The night marked the release of The Creeping Nobodies latest album, The Sound of Joy, which was actually recorded by Tiers in New York City. If you’re wondering where you’ve heard that name before, you should check such Sonic Youth records as Confusion Is Sex and A Thousand Leaves, because Tiers had a firm hand in recording them as well. And those, along with the Tiers-produced Creeping Nobodies’ Stop Movement Stop Loss, are all testaments to an artistic punk rock style. The two bands went hand in hand that night.
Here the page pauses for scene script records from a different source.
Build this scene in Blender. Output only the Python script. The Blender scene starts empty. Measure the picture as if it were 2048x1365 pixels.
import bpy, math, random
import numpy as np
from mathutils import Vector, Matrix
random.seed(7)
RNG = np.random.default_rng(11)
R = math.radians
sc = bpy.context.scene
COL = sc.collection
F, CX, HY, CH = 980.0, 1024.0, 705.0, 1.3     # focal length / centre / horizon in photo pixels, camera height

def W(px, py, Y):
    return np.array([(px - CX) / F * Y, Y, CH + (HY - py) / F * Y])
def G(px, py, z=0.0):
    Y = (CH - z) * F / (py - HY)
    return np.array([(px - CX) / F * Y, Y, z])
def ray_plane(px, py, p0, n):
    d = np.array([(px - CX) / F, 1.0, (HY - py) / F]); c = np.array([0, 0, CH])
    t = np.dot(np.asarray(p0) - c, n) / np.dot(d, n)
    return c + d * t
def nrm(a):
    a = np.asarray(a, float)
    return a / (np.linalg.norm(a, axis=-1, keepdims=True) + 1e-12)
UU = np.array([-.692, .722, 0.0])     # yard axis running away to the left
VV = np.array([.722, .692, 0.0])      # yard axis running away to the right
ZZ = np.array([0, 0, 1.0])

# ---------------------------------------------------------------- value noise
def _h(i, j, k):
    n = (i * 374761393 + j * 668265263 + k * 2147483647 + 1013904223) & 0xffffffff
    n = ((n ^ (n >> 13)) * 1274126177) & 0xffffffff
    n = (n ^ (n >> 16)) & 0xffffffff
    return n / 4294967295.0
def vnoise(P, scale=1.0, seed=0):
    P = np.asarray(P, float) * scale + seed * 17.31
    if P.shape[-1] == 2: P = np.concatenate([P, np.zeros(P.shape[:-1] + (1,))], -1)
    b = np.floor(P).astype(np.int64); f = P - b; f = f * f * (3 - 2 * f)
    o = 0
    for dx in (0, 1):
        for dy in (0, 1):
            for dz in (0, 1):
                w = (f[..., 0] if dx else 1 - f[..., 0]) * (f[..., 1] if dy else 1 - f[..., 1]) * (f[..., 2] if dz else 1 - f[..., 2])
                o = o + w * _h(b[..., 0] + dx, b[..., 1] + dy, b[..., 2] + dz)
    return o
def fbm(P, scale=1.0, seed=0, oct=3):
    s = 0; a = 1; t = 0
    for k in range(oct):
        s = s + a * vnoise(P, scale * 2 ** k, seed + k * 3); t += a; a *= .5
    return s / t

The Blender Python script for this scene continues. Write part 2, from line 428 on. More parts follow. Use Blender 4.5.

With an entrance that can only be best defined as the epitome of atmospheric, the band asked for the stage lights to be turned down. Moments later, bathed in darkness, The Creeping Nobodies began their set. “Don’t sleep, don’t, don’t, don’t sleep,” urged singer/guitarist Derek Westerholm as the band backed him up with disjointed percussion and the frantic melodic twinges of guitar on “Fragment.” Although it made an excellent and dramatic opening to a set, on the record it is featured as a closing track. Haunting in both occasions though, it showcases the band’s ability to be dramatic lyrically and vocally, yet at the same time demonstrate what can only be described as a very restrained musical style. A lot of bands would take this particular pathology and run a different way with it, as it would be extremely easy to be the band that yells and screams all over the place without any rhyme or reason, and that’s fine…if you’re “that” kind of band. The Creeping Nobodies are not “that” kind of band though; meticulous and careful, this is a band that makes every sound count for something — be it the random jangling of sheet metal (which was used as soon as the lights were turned down, to mimic the weather patterns outside the bar), or the disorderly sounds of the drums, or the frantic words of Westerholm at the microphone, The Creeping Nobodies bring that kind of educated element to rock and roll.
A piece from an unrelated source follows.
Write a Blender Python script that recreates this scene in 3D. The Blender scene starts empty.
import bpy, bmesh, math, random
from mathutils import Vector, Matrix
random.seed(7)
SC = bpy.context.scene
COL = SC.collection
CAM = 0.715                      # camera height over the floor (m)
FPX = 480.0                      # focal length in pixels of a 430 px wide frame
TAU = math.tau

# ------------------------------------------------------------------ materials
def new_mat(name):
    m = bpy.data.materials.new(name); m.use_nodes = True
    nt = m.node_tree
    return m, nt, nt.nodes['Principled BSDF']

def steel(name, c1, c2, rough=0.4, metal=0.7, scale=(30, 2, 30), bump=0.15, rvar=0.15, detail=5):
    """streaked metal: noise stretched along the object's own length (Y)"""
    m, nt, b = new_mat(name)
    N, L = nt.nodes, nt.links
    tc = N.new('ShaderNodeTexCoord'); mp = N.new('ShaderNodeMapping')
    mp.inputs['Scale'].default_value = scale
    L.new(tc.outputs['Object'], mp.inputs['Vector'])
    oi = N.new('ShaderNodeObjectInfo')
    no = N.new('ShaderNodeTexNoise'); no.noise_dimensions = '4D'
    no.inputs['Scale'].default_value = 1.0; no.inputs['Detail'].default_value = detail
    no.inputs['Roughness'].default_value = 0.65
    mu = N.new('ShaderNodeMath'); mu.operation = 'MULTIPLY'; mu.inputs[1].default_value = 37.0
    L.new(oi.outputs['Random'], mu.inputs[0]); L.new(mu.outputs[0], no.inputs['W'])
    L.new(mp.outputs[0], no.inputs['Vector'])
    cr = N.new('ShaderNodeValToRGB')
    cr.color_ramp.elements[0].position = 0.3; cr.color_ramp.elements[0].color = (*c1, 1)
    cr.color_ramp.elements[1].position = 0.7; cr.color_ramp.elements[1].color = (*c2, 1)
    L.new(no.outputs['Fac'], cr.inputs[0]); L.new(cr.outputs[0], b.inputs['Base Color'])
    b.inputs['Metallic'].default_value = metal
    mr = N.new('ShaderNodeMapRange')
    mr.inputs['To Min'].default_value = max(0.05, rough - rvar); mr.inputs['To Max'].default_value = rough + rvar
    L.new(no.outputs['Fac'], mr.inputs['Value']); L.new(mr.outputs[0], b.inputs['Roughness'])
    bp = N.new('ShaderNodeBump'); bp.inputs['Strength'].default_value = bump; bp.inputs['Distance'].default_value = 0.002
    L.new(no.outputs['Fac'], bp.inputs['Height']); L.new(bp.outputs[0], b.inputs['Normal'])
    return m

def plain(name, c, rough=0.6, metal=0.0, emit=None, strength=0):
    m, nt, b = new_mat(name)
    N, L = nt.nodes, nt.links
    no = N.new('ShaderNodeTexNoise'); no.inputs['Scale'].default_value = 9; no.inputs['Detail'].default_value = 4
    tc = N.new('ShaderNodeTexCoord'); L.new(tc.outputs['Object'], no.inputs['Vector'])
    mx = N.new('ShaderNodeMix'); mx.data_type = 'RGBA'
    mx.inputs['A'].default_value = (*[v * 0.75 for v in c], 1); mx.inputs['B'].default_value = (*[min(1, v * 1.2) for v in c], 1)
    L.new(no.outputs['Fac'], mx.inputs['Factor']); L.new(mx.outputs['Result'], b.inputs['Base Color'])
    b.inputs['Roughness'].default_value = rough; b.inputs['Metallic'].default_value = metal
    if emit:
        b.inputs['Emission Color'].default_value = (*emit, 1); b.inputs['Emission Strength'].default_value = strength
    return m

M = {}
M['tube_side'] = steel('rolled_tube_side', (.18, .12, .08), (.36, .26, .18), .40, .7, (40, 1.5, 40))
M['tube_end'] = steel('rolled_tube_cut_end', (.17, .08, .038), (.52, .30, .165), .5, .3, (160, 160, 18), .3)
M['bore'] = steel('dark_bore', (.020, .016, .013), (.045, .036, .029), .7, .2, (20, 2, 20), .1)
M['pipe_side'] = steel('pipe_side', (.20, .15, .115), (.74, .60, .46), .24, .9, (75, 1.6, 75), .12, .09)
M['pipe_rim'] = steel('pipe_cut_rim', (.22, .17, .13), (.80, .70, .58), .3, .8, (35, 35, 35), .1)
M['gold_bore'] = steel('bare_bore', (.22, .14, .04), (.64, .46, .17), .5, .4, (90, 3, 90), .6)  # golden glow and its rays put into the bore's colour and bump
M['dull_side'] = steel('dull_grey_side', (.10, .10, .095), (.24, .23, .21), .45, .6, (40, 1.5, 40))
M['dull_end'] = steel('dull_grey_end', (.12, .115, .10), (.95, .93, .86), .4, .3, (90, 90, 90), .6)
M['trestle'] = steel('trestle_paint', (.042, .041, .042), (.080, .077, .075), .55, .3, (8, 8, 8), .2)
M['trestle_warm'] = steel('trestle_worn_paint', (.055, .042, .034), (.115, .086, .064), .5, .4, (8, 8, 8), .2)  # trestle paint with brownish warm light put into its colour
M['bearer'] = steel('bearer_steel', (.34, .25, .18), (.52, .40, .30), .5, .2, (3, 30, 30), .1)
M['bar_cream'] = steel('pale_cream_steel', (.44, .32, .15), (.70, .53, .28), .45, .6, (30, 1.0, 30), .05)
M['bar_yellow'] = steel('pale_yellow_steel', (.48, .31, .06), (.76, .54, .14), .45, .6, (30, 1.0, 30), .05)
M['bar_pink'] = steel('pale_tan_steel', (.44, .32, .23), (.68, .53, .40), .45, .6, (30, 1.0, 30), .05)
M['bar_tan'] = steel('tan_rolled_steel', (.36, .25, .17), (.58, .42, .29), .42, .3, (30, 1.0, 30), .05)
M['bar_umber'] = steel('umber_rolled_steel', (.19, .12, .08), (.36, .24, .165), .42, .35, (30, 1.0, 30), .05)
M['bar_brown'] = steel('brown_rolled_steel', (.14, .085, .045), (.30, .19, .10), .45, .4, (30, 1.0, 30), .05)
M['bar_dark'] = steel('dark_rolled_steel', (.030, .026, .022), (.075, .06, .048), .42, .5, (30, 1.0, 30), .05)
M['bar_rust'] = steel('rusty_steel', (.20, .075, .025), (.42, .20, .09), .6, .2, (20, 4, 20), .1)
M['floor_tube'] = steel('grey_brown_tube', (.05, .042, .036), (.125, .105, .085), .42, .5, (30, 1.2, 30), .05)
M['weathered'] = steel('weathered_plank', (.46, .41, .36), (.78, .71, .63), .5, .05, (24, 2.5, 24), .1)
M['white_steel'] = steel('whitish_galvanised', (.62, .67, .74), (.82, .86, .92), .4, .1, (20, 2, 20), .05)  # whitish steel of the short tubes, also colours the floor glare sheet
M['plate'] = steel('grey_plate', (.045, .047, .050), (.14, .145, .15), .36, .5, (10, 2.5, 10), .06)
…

Along with Westerholm, the band also boasts another haunting voice in Valerie Uher. An assuming presence onstage, Uher opens the record and the show with a cool and smooth vocal style. “Hollow Stems, A Hunter’s Will” is a lingering tune, subtle guitars and an unforgettably ghostly vocal delivery. Uher brings a lot to the band and is a great musical counterpart to Westerholm. Where his delivery can be considered frantic and feverish, hers is style is both calm and chill, together their voices intertwine and become one. An amazing example of this is the song “Treachery” off Sound of Joy… it’s textbook Creeping Nobodies: dark/haunting/melodramatic. Whatever adjectives you use to describe it, it’s a wonderfully crafted song that translates even better live.
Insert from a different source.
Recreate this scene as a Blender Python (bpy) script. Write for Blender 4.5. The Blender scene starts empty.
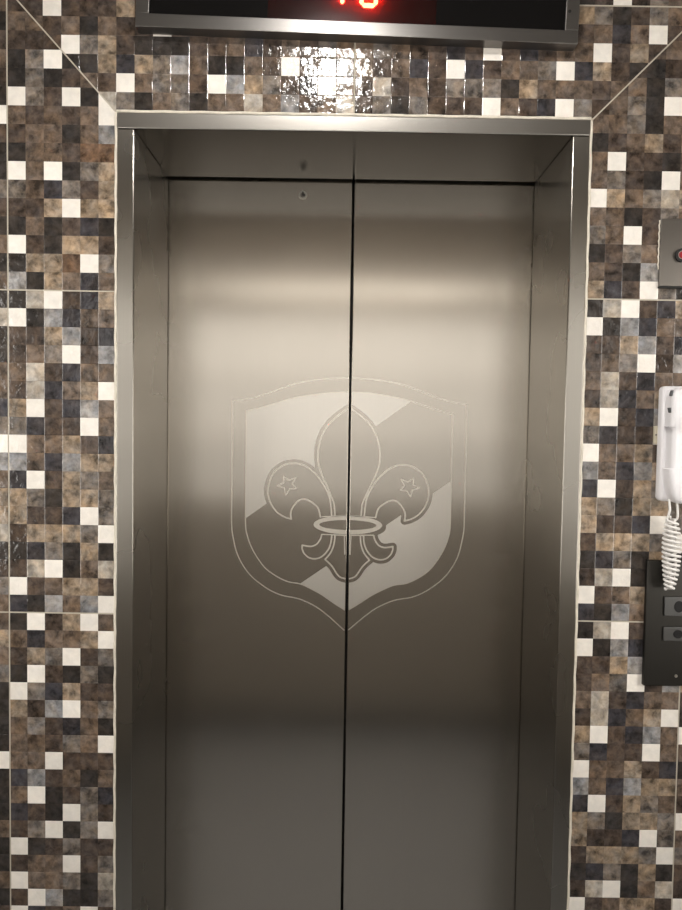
import bpy, bmesh, math, random
import numpy as np
from mathutils import Vector, Matrix

random.seed(7)
scene = bpy.context.scene
COL = scene.collection

# ------------------------------------------------------------------ helpers
def tag(o, label=None, cat=None, group=None, kind=None):
    if label: o['label'] = label
    if cat: o['category'] = cat
    if group: o['group'] = group
    if kind: o['kind'] = kind
    return o

def empty(name, loc=(0, 0, 0), rot=(0, 0, 0)):
    o = bpy.data.objects.new(name, None)
    o.empty_display_size = 0.05
    COL.objects.link(o)
    o.location = loc
    o.rotation_euler = rot
    return o

def link(name, bm, mat, parent=None, smooth=None):
    me = bpy.data.meshes.new(name)
    bmesh.ops.recalc_face_normals(bm, faces=bm.faces)
    bm.to_mesh(me); bm.free()
    if smooth is not None:
        for p in me.polygons: p.use_smooth = True
        if smooth > 0:
            me.set_sharp_from_angle(angle=math.radians(smooth))
            for p in me.polygons:      # large flat sides stay truly flat
                if max(abs(c) for c in p.normal) > 0.9995: p.use_smooth = False
    o = bpy.data.objects.new(name, me)
    COL.objects.link(o)
    if mat: me.materials.append(mat)
    if parent: o.parent = parent
    return o

def box(bm, x0, x1, y0, y1, z0, z1, bev=0, seg=2):
    vs = [bm.verts.new((x, y, z)) for x in (x0, x1) for y in (y0, y1) for z in (z0, z1)]
    q = [(0, 1, 3, 2), (4, 6, 7, 5), (0, 4, 5, 1), (2, 3, 7, 6), (0, 2, 6, 4), (1, 5, 7, 3)]
    fs = [bm.faces.new([vs[i] for i in f]) for f in q]
    if bev > 0:
        es = list({e for f in fs for e in f.edges})
        bmesh.ops.bevel(bm, geom=es, offset=bev, segments=seg, profile=0.5, affect='EDGES')
    return bm

def cyl(bm, c, r, y0, y1, n=32, r2=None):
    """round bar along Y"""
    r2 = r if r2 is None else r2
    a = [bm.verts.new((c[0] + r * math.cos(t), y0, c[1] + r * math.sin(t))) for t in [2 * math.pi * i / n for i in range(n)]]
    b = [bm.verts.new((c[0] + r2 * math.cos(t), y1, c[1] + r2 * math.sin(t))) for t in [2 * math.pi * i / n for i in range(n)]]
    for i in range(n):
        j = (i + 1) % n
        bm.faces.new((a[i], a[j], b[j], b[i]))
    bm.faces.new(a); bm.faces.new(b[::-1])
    return bm

def ring(bm, c, ri, ro, y0, y1, n=40):
    def loop(r, y): return [bm.verts.new((c[0] + r * math.cos(2 * math.pi * i / n), y, c[1] + r * math.sin(2 * math.pi * i / n))) for i in range(n)]
    L = [loop(ro, y1), loop(ro, y0), loop(ri, y0), loop(ri, y1)]
    for k in range(4):
        A, B = L[k], L[(k + 1) % 4]
        for i in range(n):
            j = (i + 1) % n
            bm.faces.new((A[i], A[j], B[j], B[i]))
    return bm

def prism(bm, pts, y0, y1):
    a = [bm.verts.new((x, y0, z)) for x, z in pts]
    b = [bm.verts.new((x, y1, z)) for x, z in pts]
    n = len(pts)
    bm.faces.new(a); bm.faces.new(b[::-1])
    for i in range(n):
        j = (i + 1) % n
        bm.faces.new((a[i], b[i], b[j], a[j]))
    return bm

def tube(bm, pts, rad, n=8):
    pts = [Vector(p) for p in pts]
    up = Vector((0.31, 0.9, 0.2)).normalized()
    rings = []
    for i, p in enumerate(pts):
        t = (pts[min(i + 1, len(pts) - 1)] - pts[max(i - 1, 0)]).normalized()
        u = (up - t * up.dot(t))
        if u.length < 1e-4: u = t.orthogonal()
        u.normalize(); v = t.cross(u); up = u
        rings.append([bm.verts.new(p + rad * (u * math.cos(a) + v * math.sin(a))) for a in [2 * math.pi * k / n for k in range(n)]])
    for A, B in zip(rings, rings[1:]):
        for k in range(n):
            bm.faces.new((A[k], A[(k + 1) % n], B[(k + 1) % n], B[k]))
    bm.faces.new(rings[0]); bm.faces.new(rings[-1][::-1])
    return bm

# ------------------------------------------------------------------ materials
def nodes_of(name):
    m = bpy.data.materials.new(name); m.use_nodes = True
    nt = m.node_tree
    return m, nt, nt.nodes, nt.links, nt.nodes['Principled BSDF']

def simple(name, col, rough=0.5, metal=0.0, noise=0.06, nscale=40, spec=0.5, bump=0.0):
    m, nt, N, L, b = nodes_of(name)
    tc = N.new('ShaderNodeTexCoord')
    nz = N.new('ShaderNodeTexNoise'); nz.inputs['Scale'].default_value = nscale; nz.inputs['Detail'].default_value = 4
    L.new(tc.outputs['Object'], nz.inputs['Vector'])
    mr = N.new('ShaderNodeMapRange'); mr.inputs[3].default_value = 1 - noise; mr.inputs[4].default_value = 1 + noise
    L.new(nz.outputs['Fac'], mr.inputs[0])
    mx = N.new('ShaderNodeVectorMath'); mx.operation = 'SCALE'; mx.inputs[0].default_value = col
    L.new(mr.outputs[0], mx.inputs['Scale'])
    L.new(mx.outputs[0], b.inputs['Base Color'])
    b.inputs['Roughness'].default_value = rough
    b.inputs['Metallic'].default_value = metal
    b.inputs['Specular IOR Level'].default_value = spec
    if bump:
        bp = N.new('ShaderNodeBump'); bp.inputs['Strength'].default_value = bump; bp.inputs['Distance'].default_value = 0.001
        L.new(nz.outputs['Fac'], bp.inputs['Height']); L.new(bp.outputs[0], b.inputs['Normal'])
    return m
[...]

Setting up for The Creeping Nobodies, The Wharton Tiers Ensemble made for an evening of delightful distortion — to be blatantly honest, any fan of Sonic Youth would be perfectly at home on a night like this. Tiers, seated at his drum, back to the audience, led the band for a twenty minute set which had the audience enthralled — it seems that this was a night where no one would leave disappointed.